Interrupted

My Life Thus Far
2016-05-19 06:07:24 (UTC)

Albeit Minor

I'm feeling a little testy, but I also had a pretty decent day, too. I mean, it could go either way. I'll just say it was a good day... in general. I've taken 4 hits, so I'm sure what little agitation I'm feeling will be gone shortly.

I'm already reaping the positive effects of removing myself from Facebook. Unlike last time, I'm still allowing myself access to Instagram. Even with that form of social media left, I'm still finding myself spending much less time looking at my phone. I don't sit in my car killing time, only to always feel like I never have time. I'm not looking at my phone first thing in the morning, which somehow helps me get motivated a little more.

I got right up this morning, made my smoothies, juiced some oranges, and got myself out the door with enough time (before having to work at 1:30pm) to take myself on a 2 mile walk along the Clear Creek Trails. I'm proud of myself for making the most of my morning, instead of laying in bed feeling sorry for myself.

Two days have passed since I spoke to dad at all. I don't want him to think I'm avoiding him, or that I'm mad at him, but in all honesty he isn't really making any attempts to connect with me. He usually has his ear buds in, looking at his computer. I don't want to bother him, so I don't usually go into the living room. Tomorrow we'll spend some time together. I have to make a better effort at working on our relationship. There are some issues there, albeit minor.

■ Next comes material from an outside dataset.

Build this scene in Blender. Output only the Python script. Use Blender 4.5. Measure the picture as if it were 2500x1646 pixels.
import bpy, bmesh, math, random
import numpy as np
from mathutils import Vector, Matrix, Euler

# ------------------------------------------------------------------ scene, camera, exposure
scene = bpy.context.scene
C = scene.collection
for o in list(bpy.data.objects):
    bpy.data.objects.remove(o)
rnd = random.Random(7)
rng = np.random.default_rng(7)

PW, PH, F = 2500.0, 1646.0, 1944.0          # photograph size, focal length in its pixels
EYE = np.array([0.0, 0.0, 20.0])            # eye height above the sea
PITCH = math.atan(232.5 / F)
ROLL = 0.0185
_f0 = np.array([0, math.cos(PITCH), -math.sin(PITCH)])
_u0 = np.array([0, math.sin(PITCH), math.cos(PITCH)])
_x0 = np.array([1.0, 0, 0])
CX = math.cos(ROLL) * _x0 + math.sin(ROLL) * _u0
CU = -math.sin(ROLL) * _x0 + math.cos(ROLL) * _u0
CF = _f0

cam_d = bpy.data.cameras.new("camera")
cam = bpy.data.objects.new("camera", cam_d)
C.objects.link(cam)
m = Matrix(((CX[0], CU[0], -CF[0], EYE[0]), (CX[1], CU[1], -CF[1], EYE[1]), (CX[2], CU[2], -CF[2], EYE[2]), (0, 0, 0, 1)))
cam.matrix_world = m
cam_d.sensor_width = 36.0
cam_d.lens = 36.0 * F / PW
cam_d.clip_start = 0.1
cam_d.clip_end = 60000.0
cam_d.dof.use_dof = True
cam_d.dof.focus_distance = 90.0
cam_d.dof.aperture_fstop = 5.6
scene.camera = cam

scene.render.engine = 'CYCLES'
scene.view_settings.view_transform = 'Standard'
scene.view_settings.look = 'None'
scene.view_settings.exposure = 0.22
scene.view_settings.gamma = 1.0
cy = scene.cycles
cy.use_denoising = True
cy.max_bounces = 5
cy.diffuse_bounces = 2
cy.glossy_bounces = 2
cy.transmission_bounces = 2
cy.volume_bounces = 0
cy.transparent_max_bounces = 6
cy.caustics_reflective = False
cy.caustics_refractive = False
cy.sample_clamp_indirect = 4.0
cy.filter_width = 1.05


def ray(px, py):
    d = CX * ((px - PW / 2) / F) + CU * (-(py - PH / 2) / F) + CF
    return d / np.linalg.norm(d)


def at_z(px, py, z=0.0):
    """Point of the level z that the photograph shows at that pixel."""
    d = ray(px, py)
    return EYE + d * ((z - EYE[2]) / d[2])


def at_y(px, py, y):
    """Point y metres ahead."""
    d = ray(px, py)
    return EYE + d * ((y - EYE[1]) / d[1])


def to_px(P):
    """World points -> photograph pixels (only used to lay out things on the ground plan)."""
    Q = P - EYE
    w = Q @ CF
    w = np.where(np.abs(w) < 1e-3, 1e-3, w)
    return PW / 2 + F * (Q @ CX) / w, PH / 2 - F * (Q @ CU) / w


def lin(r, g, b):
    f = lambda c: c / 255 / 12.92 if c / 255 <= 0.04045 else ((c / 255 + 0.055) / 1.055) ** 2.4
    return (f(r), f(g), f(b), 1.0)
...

Work went by pretty fast. I didn't feel particularly busy, but I guess I was busy enough to not feel the need to watch the time. I brought 5 bananas, a berry/banana smoothie, and the orange juice I squeezed this morning for lunch. I ended up not drinking the smoothie (I just had it when I got home), but I drank/ate everything else. I'm trying to get more fruits in. Anyway, all my fruit consumption seemed to give me a nice kick in energy. Unfortunately it didn't help my mood too much, because when I got back from lunch I was greeted by a pile of go backs in the fitting room no one felt was their job to put a way. That kind of put my in a salty mood, but now that my cannabis has kicked in, I can't even remember why that was such a big deal at that time... it's all good...............................

I should probably go to bed. Especially since I can't seem to remember what I needed to write about. It wasn't that important, anyway.